Tous ces films en fait règlent les problèmes de la société et tentent d'atteindre une réconciliation en son sein en adoptant un point de vue qui relativise - dans une certaine mesure - les malheurs qu'on y trouve.
Plutôt que sur des oppositions que le public aurait tendance à trouver trop caricaturales, par exemple entre noirs et blancs ou pauvres et riches, Green Book fonde l'histoire de son amitié inattendue (plutôt que de réconciliation) sur une opposition un peu facile entre Nord et Sud, qui est montrée, ou peut-être même entre New York et le reste de l'Amérique, qui est peut-être plus légitime, mais qui est suggérée ou plus de l'ordre de l'inconscient dans le film.
Ce que le film suggère aussi inconsciemment, c'est que l'émancipation dans la société est une émancipation du groupe auquel on appartient, qui conduit à un repli sur lui-même de l'individu.
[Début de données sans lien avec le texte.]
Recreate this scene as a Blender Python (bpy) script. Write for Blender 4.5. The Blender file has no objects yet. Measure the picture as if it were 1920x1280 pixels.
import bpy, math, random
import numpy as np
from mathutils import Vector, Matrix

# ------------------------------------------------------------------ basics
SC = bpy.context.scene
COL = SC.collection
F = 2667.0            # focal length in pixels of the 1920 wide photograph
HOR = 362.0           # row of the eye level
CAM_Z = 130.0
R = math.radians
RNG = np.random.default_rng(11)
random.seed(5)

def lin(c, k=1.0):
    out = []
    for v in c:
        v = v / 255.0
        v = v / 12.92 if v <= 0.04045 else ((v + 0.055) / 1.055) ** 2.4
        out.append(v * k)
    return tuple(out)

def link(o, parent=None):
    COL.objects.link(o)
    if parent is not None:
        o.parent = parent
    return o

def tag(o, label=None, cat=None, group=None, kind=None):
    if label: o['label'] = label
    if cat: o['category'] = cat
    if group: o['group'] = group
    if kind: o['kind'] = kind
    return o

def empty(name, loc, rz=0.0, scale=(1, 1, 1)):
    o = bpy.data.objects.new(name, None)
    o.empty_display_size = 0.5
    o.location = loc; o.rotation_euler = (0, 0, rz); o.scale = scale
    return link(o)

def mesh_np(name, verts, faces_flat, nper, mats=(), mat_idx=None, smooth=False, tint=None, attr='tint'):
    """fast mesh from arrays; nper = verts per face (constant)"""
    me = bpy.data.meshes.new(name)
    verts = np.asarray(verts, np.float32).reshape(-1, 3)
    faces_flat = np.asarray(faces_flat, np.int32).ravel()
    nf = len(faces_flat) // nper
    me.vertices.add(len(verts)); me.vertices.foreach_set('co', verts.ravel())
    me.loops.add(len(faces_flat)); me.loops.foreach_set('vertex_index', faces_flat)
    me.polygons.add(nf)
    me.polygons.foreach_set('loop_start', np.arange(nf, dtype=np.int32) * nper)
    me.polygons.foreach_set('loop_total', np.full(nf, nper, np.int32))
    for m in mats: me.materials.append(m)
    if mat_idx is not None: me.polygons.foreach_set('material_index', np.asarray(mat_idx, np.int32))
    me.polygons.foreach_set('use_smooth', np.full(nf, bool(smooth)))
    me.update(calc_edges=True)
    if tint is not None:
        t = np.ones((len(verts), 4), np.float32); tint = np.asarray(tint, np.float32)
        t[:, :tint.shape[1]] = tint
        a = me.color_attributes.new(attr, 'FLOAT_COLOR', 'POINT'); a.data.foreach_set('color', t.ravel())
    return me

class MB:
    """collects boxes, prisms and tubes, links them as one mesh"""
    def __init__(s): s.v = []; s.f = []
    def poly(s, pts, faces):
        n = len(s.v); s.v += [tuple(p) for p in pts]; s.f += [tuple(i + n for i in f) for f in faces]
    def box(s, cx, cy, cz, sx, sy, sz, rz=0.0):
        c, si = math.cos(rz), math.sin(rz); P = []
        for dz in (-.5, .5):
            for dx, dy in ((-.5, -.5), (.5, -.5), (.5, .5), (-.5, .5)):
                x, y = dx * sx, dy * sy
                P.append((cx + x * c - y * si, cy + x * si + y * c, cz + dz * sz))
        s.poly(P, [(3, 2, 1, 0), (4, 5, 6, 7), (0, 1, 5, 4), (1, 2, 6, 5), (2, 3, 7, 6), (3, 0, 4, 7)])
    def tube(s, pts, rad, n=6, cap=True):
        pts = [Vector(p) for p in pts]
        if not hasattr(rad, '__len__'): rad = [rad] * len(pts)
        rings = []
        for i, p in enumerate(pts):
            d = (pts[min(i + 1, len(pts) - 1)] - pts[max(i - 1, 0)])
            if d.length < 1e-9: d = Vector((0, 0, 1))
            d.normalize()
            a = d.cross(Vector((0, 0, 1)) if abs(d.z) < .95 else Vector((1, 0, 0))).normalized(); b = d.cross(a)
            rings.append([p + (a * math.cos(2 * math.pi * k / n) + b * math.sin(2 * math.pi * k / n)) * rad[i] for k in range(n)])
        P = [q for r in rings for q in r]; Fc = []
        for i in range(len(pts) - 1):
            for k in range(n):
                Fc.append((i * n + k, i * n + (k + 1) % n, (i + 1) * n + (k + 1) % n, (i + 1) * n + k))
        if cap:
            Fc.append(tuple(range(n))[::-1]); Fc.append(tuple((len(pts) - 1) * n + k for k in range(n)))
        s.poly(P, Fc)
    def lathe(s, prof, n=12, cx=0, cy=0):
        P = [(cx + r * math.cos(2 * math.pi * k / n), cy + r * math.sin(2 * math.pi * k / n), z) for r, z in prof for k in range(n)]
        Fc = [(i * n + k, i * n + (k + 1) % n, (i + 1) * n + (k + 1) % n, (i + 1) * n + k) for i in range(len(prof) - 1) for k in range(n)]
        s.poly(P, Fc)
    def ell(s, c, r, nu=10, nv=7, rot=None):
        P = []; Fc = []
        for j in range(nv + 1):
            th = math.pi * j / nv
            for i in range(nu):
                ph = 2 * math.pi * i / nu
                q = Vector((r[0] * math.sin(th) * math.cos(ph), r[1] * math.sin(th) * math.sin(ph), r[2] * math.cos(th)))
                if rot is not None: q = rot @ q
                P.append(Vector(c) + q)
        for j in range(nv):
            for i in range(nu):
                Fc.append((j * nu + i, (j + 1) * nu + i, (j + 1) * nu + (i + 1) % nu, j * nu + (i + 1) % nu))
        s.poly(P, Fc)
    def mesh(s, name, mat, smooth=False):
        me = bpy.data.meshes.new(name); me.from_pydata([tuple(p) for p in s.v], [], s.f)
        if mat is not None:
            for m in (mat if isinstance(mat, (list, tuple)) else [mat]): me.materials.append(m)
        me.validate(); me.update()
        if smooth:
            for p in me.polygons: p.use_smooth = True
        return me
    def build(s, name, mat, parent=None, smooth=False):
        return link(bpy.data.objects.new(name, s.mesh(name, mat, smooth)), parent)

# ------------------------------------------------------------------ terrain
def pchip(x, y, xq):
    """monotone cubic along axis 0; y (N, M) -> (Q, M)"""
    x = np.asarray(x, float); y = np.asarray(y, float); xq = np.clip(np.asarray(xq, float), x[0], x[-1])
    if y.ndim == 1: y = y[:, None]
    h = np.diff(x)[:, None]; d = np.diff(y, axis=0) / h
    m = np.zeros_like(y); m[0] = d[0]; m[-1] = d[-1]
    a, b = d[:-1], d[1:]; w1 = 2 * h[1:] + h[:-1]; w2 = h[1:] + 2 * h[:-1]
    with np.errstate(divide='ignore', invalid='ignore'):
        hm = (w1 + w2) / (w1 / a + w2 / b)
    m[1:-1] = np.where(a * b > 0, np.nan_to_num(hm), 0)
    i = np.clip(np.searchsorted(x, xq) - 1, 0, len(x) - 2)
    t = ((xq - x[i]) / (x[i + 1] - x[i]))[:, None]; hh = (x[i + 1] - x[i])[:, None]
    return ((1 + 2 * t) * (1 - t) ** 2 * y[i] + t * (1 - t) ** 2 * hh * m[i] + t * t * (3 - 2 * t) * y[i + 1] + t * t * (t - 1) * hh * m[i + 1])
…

C'est à la fois évident dans le discours de Shirley mais aussi dans l'attitude de Tony une fois qu'il est rentré auprès de sa bruyante et traditionnelle famille italienne, en retrait lors du repas, ce qu'il justifie par la fatigue mais s'explique en fait par la séparation d'avec Shirley, et à une forme de mélancolie que ce dernier lui a peut-être transmise, en même temps que la conscience de son aliénation. Ce que tu dis plus haut en fait.